→ Task requirements
State the number of lines below in which the word "part" appears. Nothing else belongs in the answer.
--------------------------------------------------
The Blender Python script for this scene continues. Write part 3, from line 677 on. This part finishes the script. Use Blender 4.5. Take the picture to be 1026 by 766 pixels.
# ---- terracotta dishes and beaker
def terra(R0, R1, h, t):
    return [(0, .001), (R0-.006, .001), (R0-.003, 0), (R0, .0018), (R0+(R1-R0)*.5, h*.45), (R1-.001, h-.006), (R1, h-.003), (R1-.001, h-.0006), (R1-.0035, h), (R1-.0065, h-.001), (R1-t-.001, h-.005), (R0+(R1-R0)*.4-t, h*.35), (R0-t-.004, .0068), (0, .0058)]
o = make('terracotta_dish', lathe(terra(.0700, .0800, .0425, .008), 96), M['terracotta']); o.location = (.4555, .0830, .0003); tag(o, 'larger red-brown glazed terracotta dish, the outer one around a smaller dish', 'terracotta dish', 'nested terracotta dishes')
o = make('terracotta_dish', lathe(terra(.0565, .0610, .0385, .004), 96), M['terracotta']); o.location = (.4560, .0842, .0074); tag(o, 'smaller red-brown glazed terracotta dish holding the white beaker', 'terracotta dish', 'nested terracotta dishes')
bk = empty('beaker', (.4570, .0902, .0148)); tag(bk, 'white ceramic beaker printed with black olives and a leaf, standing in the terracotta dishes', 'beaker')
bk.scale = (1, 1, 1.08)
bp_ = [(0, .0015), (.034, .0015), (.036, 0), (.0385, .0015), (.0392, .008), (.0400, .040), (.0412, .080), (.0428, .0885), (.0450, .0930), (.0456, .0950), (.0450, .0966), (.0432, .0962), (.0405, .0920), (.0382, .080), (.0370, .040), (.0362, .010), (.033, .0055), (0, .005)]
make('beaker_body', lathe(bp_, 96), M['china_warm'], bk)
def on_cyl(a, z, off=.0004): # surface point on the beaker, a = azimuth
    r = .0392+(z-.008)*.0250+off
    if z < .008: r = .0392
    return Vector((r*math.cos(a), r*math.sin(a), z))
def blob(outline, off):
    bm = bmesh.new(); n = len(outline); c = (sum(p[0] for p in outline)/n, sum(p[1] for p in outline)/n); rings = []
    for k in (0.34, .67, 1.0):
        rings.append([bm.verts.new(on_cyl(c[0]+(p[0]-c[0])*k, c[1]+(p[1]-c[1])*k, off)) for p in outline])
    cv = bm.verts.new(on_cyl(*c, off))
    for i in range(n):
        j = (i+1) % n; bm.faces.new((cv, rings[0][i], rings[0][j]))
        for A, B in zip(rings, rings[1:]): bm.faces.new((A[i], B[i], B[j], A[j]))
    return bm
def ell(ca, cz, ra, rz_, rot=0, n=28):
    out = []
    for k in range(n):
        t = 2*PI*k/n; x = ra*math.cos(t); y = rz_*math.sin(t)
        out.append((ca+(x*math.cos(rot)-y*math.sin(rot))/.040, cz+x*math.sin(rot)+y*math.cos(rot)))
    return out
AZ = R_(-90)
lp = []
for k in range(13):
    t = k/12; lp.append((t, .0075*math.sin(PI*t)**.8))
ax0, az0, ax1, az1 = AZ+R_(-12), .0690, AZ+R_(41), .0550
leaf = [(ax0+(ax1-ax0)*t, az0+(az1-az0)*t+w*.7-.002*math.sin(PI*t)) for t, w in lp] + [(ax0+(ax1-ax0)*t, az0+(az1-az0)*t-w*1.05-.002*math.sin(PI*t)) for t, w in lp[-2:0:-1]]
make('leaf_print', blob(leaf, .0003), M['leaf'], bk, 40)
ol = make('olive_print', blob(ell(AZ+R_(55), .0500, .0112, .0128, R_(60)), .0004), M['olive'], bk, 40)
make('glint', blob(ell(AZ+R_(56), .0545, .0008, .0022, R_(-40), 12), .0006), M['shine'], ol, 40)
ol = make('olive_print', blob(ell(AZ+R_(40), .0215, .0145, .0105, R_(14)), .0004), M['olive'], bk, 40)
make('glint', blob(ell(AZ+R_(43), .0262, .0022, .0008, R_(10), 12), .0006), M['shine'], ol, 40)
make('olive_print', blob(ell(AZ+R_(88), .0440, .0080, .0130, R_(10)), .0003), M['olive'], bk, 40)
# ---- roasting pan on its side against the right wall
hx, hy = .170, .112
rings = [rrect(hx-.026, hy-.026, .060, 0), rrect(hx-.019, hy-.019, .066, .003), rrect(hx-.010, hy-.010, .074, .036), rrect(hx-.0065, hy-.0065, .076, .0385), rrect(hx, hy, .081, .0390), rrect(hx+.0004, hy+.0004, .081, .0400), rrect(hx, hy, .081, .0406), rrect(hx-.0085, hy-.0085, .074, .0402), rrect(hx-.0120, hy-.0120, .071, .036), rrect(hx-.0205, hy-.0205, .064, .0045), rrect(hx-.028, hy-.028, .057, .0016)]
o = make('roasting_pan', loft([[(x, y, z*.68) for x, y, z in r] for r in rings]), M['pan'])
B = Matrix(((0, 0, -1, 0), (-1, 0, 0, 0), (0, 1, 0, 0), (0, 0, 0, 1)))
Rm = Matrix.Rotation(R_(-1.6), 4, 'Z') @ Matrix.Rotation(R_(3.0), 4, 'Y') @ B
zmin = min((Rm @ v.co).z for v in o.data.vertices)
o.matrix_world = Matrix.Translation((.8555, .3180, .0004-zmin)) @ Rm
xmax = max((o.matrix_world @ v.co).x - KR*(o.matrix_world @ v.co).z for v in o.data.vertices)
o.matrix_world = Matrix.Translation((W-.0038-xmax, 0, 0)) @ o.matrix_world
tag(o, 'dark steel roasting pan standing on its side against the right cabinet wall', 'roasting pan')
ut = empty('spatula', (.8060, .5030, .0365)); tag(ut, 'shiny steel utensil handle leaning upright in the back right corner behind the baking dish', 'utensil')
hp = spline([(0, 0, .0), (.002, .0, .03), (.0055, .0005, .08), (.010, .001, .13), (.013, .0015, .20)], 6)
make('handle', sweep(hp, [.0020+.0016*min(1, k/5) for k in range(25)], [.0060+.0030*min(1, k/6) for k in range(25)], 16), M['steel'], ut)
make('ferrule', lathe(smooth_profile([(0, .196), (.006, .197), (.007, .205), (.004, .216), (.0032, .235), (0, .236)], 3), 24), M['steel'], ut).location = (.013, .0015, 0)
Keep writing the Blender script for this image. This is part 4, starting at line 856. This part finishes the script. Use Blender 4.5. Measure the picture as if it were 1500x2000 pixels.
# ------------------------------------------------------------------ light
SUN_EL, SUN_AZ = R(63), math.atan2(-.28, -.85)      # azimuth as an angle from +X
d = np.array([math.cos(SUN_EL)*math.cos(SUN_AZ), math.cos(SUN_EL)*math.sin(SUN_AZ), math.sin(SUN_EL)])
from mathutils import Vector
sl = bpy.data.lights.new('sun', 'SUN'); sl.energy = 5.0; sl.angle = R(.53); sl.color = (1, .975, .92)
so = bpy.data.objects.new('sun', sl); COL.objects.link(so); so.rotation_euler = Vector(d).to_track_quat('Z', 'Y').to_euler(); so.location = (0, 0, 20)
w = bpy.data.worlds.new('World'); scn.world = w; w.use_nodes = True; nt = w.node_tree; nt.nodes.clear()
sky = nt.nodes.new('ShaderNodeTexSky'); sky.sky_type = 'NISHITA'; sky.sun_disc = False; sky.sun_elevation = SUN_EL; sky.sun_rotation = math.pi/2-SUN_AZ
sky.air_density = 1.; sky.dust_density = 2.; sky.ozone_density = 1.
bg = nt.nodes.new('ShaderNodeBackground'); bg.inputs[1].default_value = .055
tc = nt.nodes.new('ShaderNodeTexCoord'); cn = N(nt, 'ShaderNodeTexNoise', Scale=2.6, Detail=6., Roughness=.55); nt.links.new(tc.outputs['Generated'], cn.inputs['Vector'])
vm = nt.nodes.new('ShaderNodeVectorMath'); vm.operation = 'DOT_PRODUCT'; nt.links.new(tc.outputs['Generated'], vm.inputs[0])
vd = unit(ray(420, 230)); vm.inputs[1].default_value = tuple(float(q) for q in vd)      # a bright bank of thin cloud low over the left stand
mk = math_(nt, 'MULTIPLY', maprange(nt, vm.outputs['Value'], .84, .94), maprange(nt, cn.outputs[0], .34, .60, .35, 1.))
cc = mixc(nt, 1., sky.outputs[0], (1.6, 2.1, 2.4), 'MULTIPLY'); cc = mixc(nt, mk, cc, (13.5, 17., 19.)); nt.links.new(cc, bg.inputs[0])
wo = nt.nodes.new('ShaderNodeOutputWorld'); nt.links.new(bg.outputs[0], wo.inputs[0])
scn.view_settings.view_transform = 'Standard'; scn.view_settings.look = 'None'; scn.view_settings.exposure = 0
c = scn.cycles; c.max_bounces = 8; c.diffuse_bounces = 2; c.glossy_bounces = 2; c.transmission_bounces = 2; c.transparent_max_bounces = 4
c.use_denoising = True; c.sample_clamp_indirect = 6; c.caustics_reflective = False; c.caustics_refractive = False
--------------------------------------------------
→ Finished exercise
2